With the overall Bloomberg index of commodity prices having just reached another 16-year low in spite of Saudi Arabia’s pledge over the weekend to "work with OPEC ... whatever it takes," the condition of high-yield and junk debt is approaching the blowout stage. There is more than $1.8 trillion of that debt in the U.S. economy and one-third of that is in the energy sector, where it is now concentrated in the lower grades of junk. Moody’s reported that in this quarter so far, downgrades of high-yield corporate debt are outnumbering upgrades 3:1, with 57 vs. 18. The default rate on all energy high-yield debt is 6%, according to Fitch Ratings; in metals/mining, it is 14%.

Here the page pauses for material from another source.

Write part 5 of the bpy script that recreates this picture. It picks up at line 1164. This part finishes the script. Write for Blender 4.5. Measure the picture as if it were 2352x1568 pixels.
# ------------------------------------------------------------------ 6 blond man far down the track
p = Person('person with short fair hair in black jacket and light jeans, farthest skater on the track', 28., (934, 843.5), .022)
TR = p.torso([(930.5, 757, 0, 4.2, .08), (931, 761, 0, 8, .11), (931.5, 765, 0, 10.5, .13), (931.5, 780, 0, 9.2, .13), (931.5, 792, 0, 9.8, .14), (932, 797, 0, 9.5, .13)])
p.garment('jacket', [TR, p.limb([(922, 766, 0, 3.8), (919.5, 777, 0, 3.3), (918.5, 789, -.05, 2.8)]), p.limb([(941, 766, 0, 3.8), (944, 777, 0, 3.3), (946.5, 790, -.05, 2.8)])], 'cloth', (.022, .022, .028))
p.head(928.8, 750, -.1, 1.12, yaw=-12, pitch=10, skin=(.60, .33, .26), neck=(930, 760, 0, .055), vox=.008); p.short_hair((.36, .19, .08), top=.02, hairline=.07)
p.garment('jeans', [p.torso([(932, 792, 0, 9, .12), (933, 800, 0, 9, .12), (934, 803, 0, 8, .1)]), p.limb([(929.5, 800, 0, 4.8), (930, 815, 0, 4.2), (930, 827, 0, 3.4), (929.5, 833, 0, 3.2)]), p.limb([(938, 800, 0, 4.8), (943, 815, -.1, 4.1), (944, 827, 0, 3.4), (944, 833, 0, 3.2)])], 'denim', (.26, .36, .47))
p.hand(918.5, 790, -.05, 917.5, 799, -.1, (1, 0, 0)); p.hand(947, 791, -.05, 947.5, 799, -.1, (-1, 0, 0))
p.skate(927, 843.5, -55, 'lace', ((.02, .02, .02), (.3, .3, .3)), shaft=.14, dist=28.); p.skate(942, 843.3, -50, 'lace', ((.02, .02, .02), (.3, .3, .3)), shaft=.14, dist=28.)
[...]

High-yield debt issuance has stopped completely in October-November, as the St. Louis Fed reported that the average interest rate on low-rated corporate debt is 14.75%; in other words, these companies can no longer refinance at all, and must default.
As for corporate debt as a whole, Moody’s noted that at the end of 2013, U.S. corporations’ net debt (debt minus cash) was $1.8 trillion and their net earnings were $1.8 trillion. In October 2015, corporations’ net debt was $2.5 trillion and rising quickly, and their net earnings were still $1.8 trillion and now actually falling slightly.
It’s explicable, then, that U.S. industrial production fell again in October, by 0.3%, and is completely flat from one year ago, according to the Commerce Department. Today the Chicago Fed’s National Economic Activity Index continued the run of recession news, showing economic contraction for the third month in a row, and the eighth month out of ten this year.